The trial of Brittney Griner is scheduled to resume on Thursday in a courtroom outside of Moscow, where the American basketball star — now one of the world’s most famous prisoners — is facing a possible prison sentence on drug charges.
Ms. Griner pleaded guilty last week after the Russian authorities accused her of having a vape cartridge with hashish oil in her luggage at an airport near Moscow on Feb. 17. The guilty plea could potentially accelerate her case’s conclusion, clearing a path for either a deal with the United States to free her or, perhaps, a request for clemency.
But the harshest outcome — a possible 10-year sentence in a Russian penal colony — remains on the table despite the contention by Ms. Griner’s lawyers that she packed the smoking cartridges by mistake.
With legal experts saying that a guilty verdict is all but a foregone conclusion in a justice system that heavily favors the prosecution, Ms. Griner’s chances at freedom could depend on whether the Washington, despite its acrimonious relations with Moscow, can make a deal for her release.
Her best hope, experts say, is that the Biden administration carries out an exchange by releasing a Russian jailed in the United States. Russian media outlets have linked her case to Viktor Bout, a Russian arms dealer known as the “Merchant of Death,” who is serving a 25-year federal sentence in Illinois for conspiring to sell weapons to people who said they planned to kill Americans.
Secretary of State Antony J. Blinken has vowed that the U.S. government will not back down until Ms. Griner and other “wrongfully detained Americans” are brought home. But her case, which has garnered the attention of many in the American sports world, has prompted criticism that Washington is not doing enough to secure her release.
The case is also bound up in issues of race, gender and sexuality.
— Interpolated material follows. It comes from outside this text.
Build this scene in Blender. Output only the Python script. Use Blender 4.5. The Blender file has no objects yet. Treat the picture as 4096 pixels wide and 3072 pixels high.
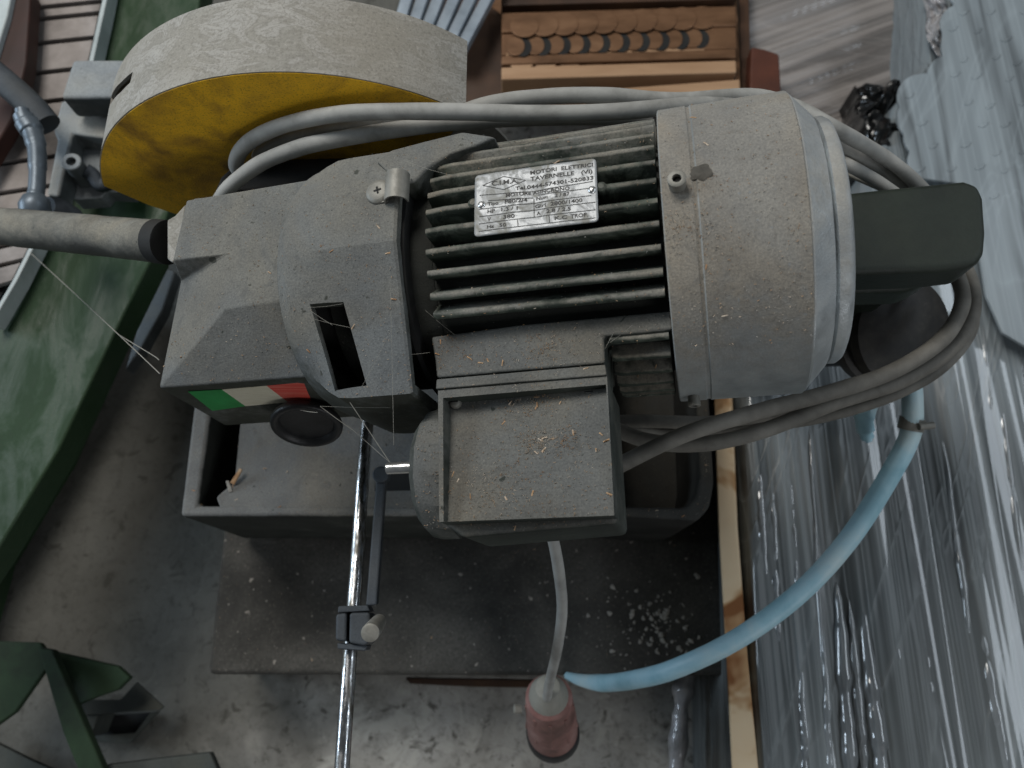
import bpy, bmesh, math, random
import numpy as np
from mathutils import Vector, Matrix, noise
from mathutils.bvhtree import BVHTree
R = math.radians
random.seed(7)
sc = bpy.context.scene
col = sc.collection

# ------------------------------------------------------------ camera
F = 3078.0; TILT = R(18); ct, st = math.cos(TILT), math.sin(TILT)
CAM = np.array([0, 0, 1.0])
cd = bpy.data.cameras.new("camera"); cam = bpy.data.objects.new("camera", cd); col.objects.link(cam)
cam.location = CAM; cam.rotation_euler = (TILT, 0, 0)
cd.sensor_width = 36; cd.lens = 36 * F / 4096; cd.clip_start = 0.01; cd.clip_end = 50
cd.dof.use_dof = True; cd.dof.focus_distance = 0.45; cd.dof.aperture_fstop = 8.5
sc.camera = cam
# ------------------------------------------------------------ world and lamps
w = bpy.data.worlds.new("World"); sc.world = w; w.use_nodes = True
w.node_tree.nodes["Background"].inputs[0].default_value = (0.62, 0.68, 0.72, 1)
w.node_tree.nodes["Background"].inputs[1].default_value = 0.095
def area(name, loc, target, sx, sy, power, color):
    l = bpy.data.lights.new(name, 'AREA'); l.shape = 'RECTANGLE'; l.size = sx; l.size_y = sy
    l.energy = power; l.color = color
    o = bpy.data.objects.new(name, l); col.objects.link(o); o.location = loc
    o.rotation_euler = (Vector(target) - Vector(loc)).to_track_quat('-Z', 'Y').to_euler()
area("roof_light", (-0.80, 1.20, 2.20), (0, 0.2, 0.4), 0.95, 0.7, 35, (1.0, 0.975, 0.93))
area("window_left", (-2.0, 0.45, 1.05), (-0.1, 0.2, 0.5), 0.9, 0.5, 20, (0.70, 0.85, 1.0))
area("window_right", (1.75, 0.45, 1.85), (0.35, 0.2, 0.3), 2.0, 0.28, 13, (0.80, 0.90, 1.0))  # light from the right, stretched into a strip for long reflections on the film
area("doorway_front", (1.0, -1.7, 1.45), (0.1, 0.1, 0.2), 0.8, 0.8, 9, (0.95, 0.97, 1.0))  # added fill that brightens the floor and the front-facing sides
sc.view_settings.view_transform = 'Standard'; sc.view_settings.look = 'None'
sc.view_settings.exposure = -0.06; sc.view_settings.gamma = 1
sc.cycles.max_bounces = 6; sc.cycles.use_denoising = True

# ------------------------------------------------------------ measuring helpers (a sight line met with a real plane)
def ray(px, py):
    u = (px - 2048) / F; v = (1536 - py) / F
    return np.array([u, v * ct + st, v * st - ct])
def P(px, py, z):
    d = ray(px, py); return CAM + d * ((z - 1) / d[2])
def PY(px, py, y):
    d = ray(px, py); return CAM + d * (y / d[1])
BE = R(14.1)
a = np.array([math.cos(BE), 0, math.sin(BE)]); n = np.array([-math.sin(BE), 0, math.cos(BE)]); s = np.array([0, 1., 0])
C0 = CAM + ray(2677.9, 1038.8) * .459
def W(x, y, z): return C0 + a * x + s * y + n * z
def LZ(px, py, z):
    d = ray(px, py); t = (z - (CAM - C0) @ n) / (d @ n); q = CAM + d * t - C0
    return np.array([q @ a, q @ s, q @ n])
def LY(px, py, y):
    d = ray(px, py); t = (y - (CAM - C0) @ s) / (d @ s); q = CAM + d * t - C0
    return np.array([q @ a, q @ s, q @ n])
def WZ(px, py, z): return W(*LZ(px, py, z))

# ------------------------------------------------------------ materials
def ramp(N, L, src, stops):
    r = N.new('ShaderNodeValToRGB'); L.new(src, r.inputs[0])
    e = r.color_ramp.elements
    while len(e) < len(stops): e.new(0.5)
    for k, (p, c) in enumerate(stops):
        e[k].position = p; e[k].color = (c, c, c, 1) if isinstance(c, (int, float)) else (*c, 1)
    return r.outputs[0]
def mixc(N, L, f, c1, c2, mode='MIX'):
    m = N.new('ShaderNodeMix'); m.data_type = 'RGBA'; m.blend_type = mode
    for k, v in ((0, f), (6, c1), (7, c2)):
        if isinstance(v, (int, float)): m.inputs[k].default_value = v
        elif isinstance(v, tuple): m.inputs[k].default_value = (*v, 1)
        else: L.new(v, m.inputs[k])
    return m.outputs[2]
def math_(N, L, op, x, y=0.0, clamp=False):
    m = N.new('ShaderNodeMath'); m.operation = op; m.use_clamp = clamp
    for k, v in ((0, x), (1, y)):
        if isinstance(v, (int, float)): m.inputs[k].default_value = v
        else: L.new(v, m.inputs[k])
    return m.outputs[0]
def noise_(N, L, vec, scale, detail=4, rough=.6, dist=0):
    t = N.new('ShaderNodeTexNoise'); t.inputs['Scale'].default_value = scale; t.inputs['Detail'].default_value = detail
    t.inputs['Roughness'].default_value = rough; t.inputs['Distortion'].default_value = dist; L.new(vec, t.inputs['Vector'])
    return t.outputs['Fac']
def mapping(N, L, vec, scale=(1, 1, 1), rot=(0, 0, 0)):
    m = N.new('ShaderNodeMapping'); m.inputs['Scale'].default_value = scale; m.inputs['Rotation'].default_value = rot
    L.new(vec, m.inputs['Vector']); return m.outputs[0]
def start(name):
    m = bpy.data.materials.new(name); m.use_nodes = True; N = m.node_tree.nodes; L = m.node_tree.links
    b = N['Principled BSDF']; g = N.new('ShaderNodeNewGeometry')
    return m, N, L, b, g
def bump(N, L, b, h, strength, dist=.001):
    k = N.new('ShaderNodeBump'); k.inputs['Strength'].default_value = strength; k.inputs['Distance'].default_value = dist
    L.new(h, k.inputs['Height']); L.new(k.outputs[0], b.inputs['Normal'])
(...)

Ms. Griner is Black and openly gay, and her many supporters have worried that her chances for a fair trial are even more remote in Russia, a country where gay people face routine discrimination.
The American basketball superstar LeBron James recently appeared to criticize the U.S. government’s efforts to bring Ms. Griner home. “Now, how can she feel like America has her back?” Mr. James said in a trailer for an episode of his television show, “The Shop: Uninterrupted.” “I would be feeling like, ‘Do I even want to go back to America?’” He later clarified in a tweet on Tuesday that he “wasn’t knocking our beautiful country.”
Before Thursday’s hearing, Ms. Griner’s lawyer, Maria Blagovolina, said that her guilty plea wouldn’t affect the trial’s pace.
“The court will be looking at all evidence in any case,” said Ms. Blagovolina, a partner at Rybalkin, Gortsunyan, Dyakin, a Moscow law firm, adding: “We hope that her guilty plea would make the court more lenient.”
Asked whether Ms. Griner would be asking for clemency, Ms. Blagovolina said that for now her legal team was focused on the trial and would need to wait for the verdict before making any decisions.
Whatever the outcome of the case, the emotional cost for Ms. Griner, who has two Olympic gold medals, has been severe.
“I’m terrified I might be here forever,” Griner wrote in a recent letter to President Biden, adding, “Please don’t forget about me.”